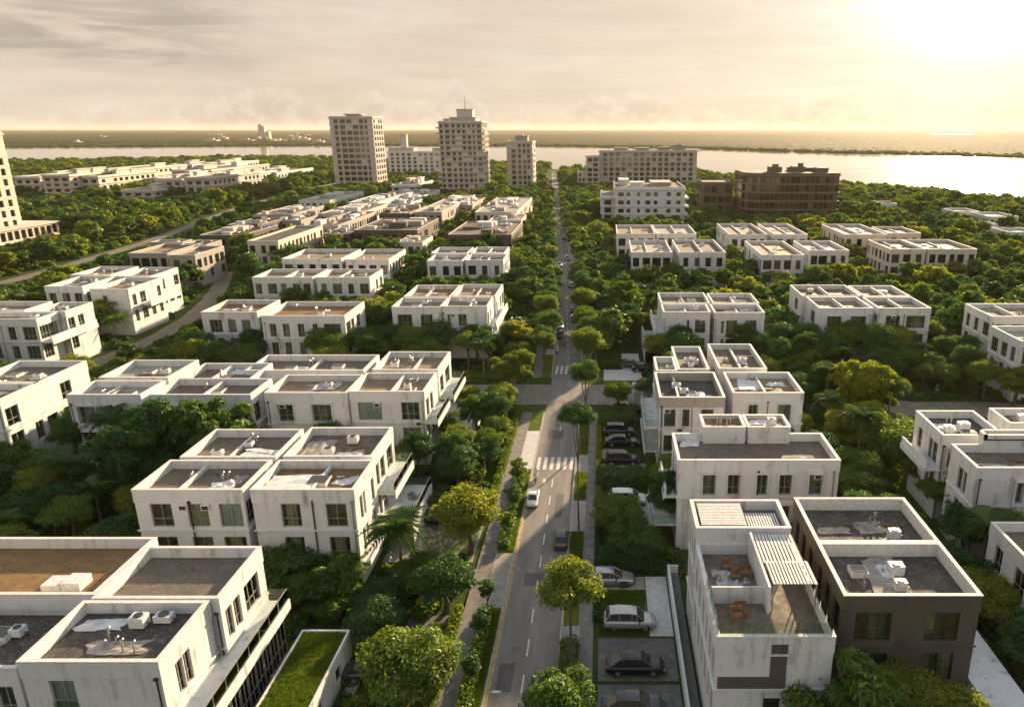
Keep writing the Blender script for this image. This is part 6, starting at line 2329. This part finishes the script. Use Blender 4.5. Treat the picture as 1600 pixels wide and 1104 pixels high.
car(c.x, c.y, -pi / 2, 'suv', black, 'black car coming down the left lane past the junction', z=.02)
c = P(876, 511, 0)
car(c.x, c.y, -pi / 2, 'sedan', whitep, 'white car following the black car past the junction', z=.02)
k = 0
names = ('white', 'black', 'silver', 'grey', 'white', 'dark red', 'white', 'black')
for yy in (147, 163, 171, 200, 213, 245, 290, 322, 372):
    a = math.atan2(road_r(yy + 2) - road_r(yy), 2)
    nm = names[(k * 3 + 1) % 8]
    pnt = {'white': whitep, 'black': black, 'silver': silver, 'grey': dkgrey, 'dark red': redp}[nm]
    car(road_r(yy) - 1.0, yy, pi / 2 - a, ('sedan', 'suv')[k % 2], pnt, f'small {nm} car parked along the right kerb, {ordinal(k)} past the junction', 'cars parked along the right kerb', z=.02, full=yy < 215)
    k += 1
for k, (yy, pnt, nm) in enumerate(((232, whitep, 'white'), (306, black, 'black'), (365, whitep, 'white'), (430, dkgrey, 'grey'))):
    car(road_l(yy) + 1.3, yy, -pi / 2 + .068, 'sedan', pnt, f'tiny {nm} car far up the left lane, {ordinal(k)} of those beyond the bend', z=.02, full=False)


# ------------------------------------------------------------------ scooters with riders
def rider(parent_loc, rz, label, shirt, trousers):
    """seated figure as one continuous skinned body"""
    me = bpy.data.meshes.new('person')
    vs = [(0, 0, .80), (0, .0, 1.02), (.03, 0, 1.28), (.04, 0, 1.40), (.06, 0, 1.58)]
    ed = [(0, 1), (1, 2), (2, 3), (3, 4)]
    rr = [.15, .15, .17, .06, .11]
    for s in (-1, 1):
        i = len(vs)
        vs += [(.02, s * .18, 1.30), (.18, s * .24, 1.10), (.42, s * .27, 1.05)]; rr += [.065, .05, .04]
        ed += [(2, i), (i, i + 1), (i + 1, i + 2)]
        i = len(vs)
        vs += [(.02, s * .10, .78), (.38, s * .17, .74), (.30, s * .15, .36), (.40, s * .15, .30)]; rr += [.095, .075, .055, .05]
        ed += [(0, i), (i, i + 1), (i + 1, i + 2), (i + 2, i + 3)]
    me.from_pydata(vs, ed, [])
    o = link('person', me)
    sk = o.modifiers.new('skin', 'SKIN')
    for k, r in enumerate(rr):
        me.skin_vertices[0].data[k].radius = (r, r)
    me.skin_vertices[0].data[0].use_root = True
    o.modifiers.new('sub', 'SUBSURF').levels = 1
    o.modifiers['sub'].render_levels = 1
    me.materials.append(shirt)
    o.location = parent_loc; o.rotation_euler = (0, 0, rz)
    tag(o, label, 'person', 'riders on scooters')
    g = MB(); g.tube([(.06, 0, 1.52), (.06, 0, 1.62), (.06, 0, 1.70), (.06, 0, 1.74)], [.125, .14, .11, .04], 10)
    g.build('helmet', M['white'], o)
    return o


def scooter(x, y, rz, label, rlabel):
    t = empty('motor_scooter', (x, y, .02), label, 'scooter', 'scooters on the street', rz)
    b = MB()
    loft(b, [[(xx, w, z0), (xx, w * .8, z1), (xx, -w * .8, z1), (xx, -w, z0)] for xx, w, z0, z1 in ((-.85, .08, .55, .72), (-.6, .17, .38, .78), (-.1, .17, .36, .76), (.08, .15, .24, .36), (.4, .16, .24, .36), (.52, .2, .3, .9), (.62, .12, .5, 1.0))])
    b.build('body', whitep, t)
    b = MB(); b.box(-.7, -.05, -.13, .13, .775, .85); b.build('seat', M['tyre'], t)
    b = MB(); b.tube([(.55, 0, .95), (.5, 0, 1.08)], .03, 6); b.tube([(.46, -.33, 1.06), (.5, 0, 1.09), (.46, .33, 1.06)], .025, 6); b.build('handlebar', M['darkframe'], t)
    b = MB(); b.tube([(.62, 0, .72), (.70, 0, .72)], .08, 8); b.build('headlight', M['light'], t)
    for wx in (-.6, .68):
        b = MB(); b.tube([(0, -.05, 0), (0, .05, 0)], .25, 14); w_ = b.build('wheel', M['tyre'], t); w_.location = (wx, 0, .25)
    return rider((x - .12 * cos(rz) , y - .12 * sin(rz), .06), rz, rlabel, M['sheet'], M['slate'])


c = P(838, 750, 0)
scooter(c.x, c.y, -pi / 2, 'white scooter coming towards the camera ahead of the white pickup', 'rider in white on the scooter ahead of the pickup')
c = P(871, 551, 0)
scooter(c.x, c.y, -pi / 2, 'white scooter near the kerb above the upper zebra crossing', 'rider in white near the upper zebra crossing')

What you should do
Output all of the data exactly as it stands, minus any images.

The solution
Keep writing the Blender script for this image. This is part 6, starting at line 2329. This part finishes the script. Use Blender 4.5. Treat the picture as 1600 pixels wide and 1104 pixels high.
car(c.x, c.y, -pi / 2, 'suv', black, 'black car coming down the left lane past the junction', z=.02)
c = P(876, 511, 0)
car(c.x, c.y, -pi / 2, 'sedan', whitep, 'white car following the black car past the junction', z=.02)
k = 0
names = ('white', 'black', 'silver', 'grey', 'white', 'dark red', 'white', 'black')
for yy in (147, 163, 171, 200, 213, 245, 290, 322, 372):
    a = math.atan2(road_r(yy + 2) - road_r(yy), 2)
    nm = names[(k * 3 + 1) % 8]
    pnt = {'white': whitep, 'black': black, 'silver': silver, 'grey': dkgrey, 'dark red': redp}[nm]
    car(road_r(yy) - 1.0, yy, pi / 2 - a, ('sedan', 'suv')[k % 2], pnt, f'small {nm} car parked along the right kerb, {ordinal(k)} past the junction', 'cars parked along the right kerb', z=.02, full=yy < 215)
    k += 1
for k, (yy, pnt, nm) in enumerate(((232, whitep, 'white'), (306, black, 'black'), (365, whitep, 'white'), (430, dkgrey, 'grey'))):
    car(road_l(yy) + 1.3, yy, -pi / 2 + .068, 'sedan', pnt, f'tiny {nm} car far up the left lane, {ordinal(k)} of those beyond the bend', z=.02, full=False)


# ------------------------------------------------------------------ scooters with riders
def rider(parent_loc, rz, label, shirt, trousers):
    """seated figure as one continuous skinned body"""
    me = bpy.data.meshes.new('person')
    vs = [(0, 0, .80), (0, .0, 1.02), (.03, 0, 1.28), (.04, 0, 1.40), (.06, 0, 1.58)]
    ed = [(0, 1), (1, 2), (2, 3), (3, 4)]
    rr = [.15, .15, .17, .06, .11]
    for s in (-1, 1):
        i = len(vs)
        vs += [(.02, s * .18, 1.30), (.18, s * .24, 1.10), (.42, s * .27, 1.05)]; rr += [.065, .05, .04]
        ed += [(2, i), (i, i + 1), (i + 1, i + 2)]
        i = len(vs)
        vs += [(.02, s * .10, .78), (.38, s * .17, .74), (.30, s * .15, .36), (.40, s * .15, .30)]; rr += [.095, .075, .055, .05]
        ed += [(0, i), (i, i + 1), (i + 1, i + 2), (i + 2, i + 3)]
    me.from_pydata(vs, ed, [])
    o = link('person', me)
    sk = o.modifiers.new('skin', 'SKIN')
    for k, r in enumerate(rr):
        me.skin_vertices[0].data[k].radius = (r, r)
    me.skin_vertices[0].data[0].use_root = True
    o.modifiers.new('sub', 'SUBSURF').levels = 1
    o.modifiers['sub'].render_levels = 1
    me.materials.append(shirt)
    o.location = parent_loc; o.rotation_euler = (0, 0, rz)
    tag(o, label, 'person', 'riders on scooters')
    g = MB(); g.tube([(.06, 0, 1.52), (.06, 0, 1.62), (.06, 0, 1.70), (.06, 0, 1.74)], [.125, .14, .11, .04], 10)
    g.build('helmet', M['white'], o)
    return o


def scooter(x, y, rz, label, rlabel):
    t = empty('motor_scooter', (x, y, .02), label, 'scooter', 'scooters on the street', rz)
    b = MB()
    loft(b, [[(xx, w, z0), (xx, w * .8, z1), (xx, -w * .8, z1), (xx, -w, z0)] for xx, w, z0, z1 in ((-.85, .08, .55, .72), (-.6, .17, .38, .78), (-.1, .17, .36, .76), (.08, .15, .24, .36), (.4, .16, .24, .36), (.52, .2, .3, .9), (.62, .12, .5, 1.0))])
    b.build('body', whitep, t)
    b = MB(); b.box(-.7, -.05, -.13, .13, .775, .85); b.build('seat', M['tyre'], t)
    b = MB(); b.tube([(.55, 0, .95), (.5, 0, 1.08)], .03, 6); b.tube([(.46, -.33, 1.06), (.5, 0, 1.09), (.46, .33, 1.06)], .025, 6); b.build('handlebar', M['darkframe'], t)
    b = MB(); b.tube([(.62, 0, .72), (.70, 0, .72)], .08, 8); b.build('headlight', M['light'], t)
    for wx in (-.6, .68):
        b = MB(); b.tube([(0, -.05, 0), (0, .05, 0)], .25, 14); w_ = b.build('wheel', M['tyre'], t); w_.location = (wx, 0, .25)
    return rider((x - .12 * cos(rz) , y - .12 * sin(rz), .06), rz, rlabel, M['sheet'], M['slate'])


c = P(838, 750, 0)
scooter(c.x, c.y, -pi / 2, 'white scooter coming towards the camera ahead of the white pickup', 'rider in white on the scooter ahead of the pickup')
c = P(871, 551, 0)
scooter(c.x, c.y, -pi / 2, 'white scooter near the kerb above the upper zebra crossing', 'rider in white near the upper zebra crossing')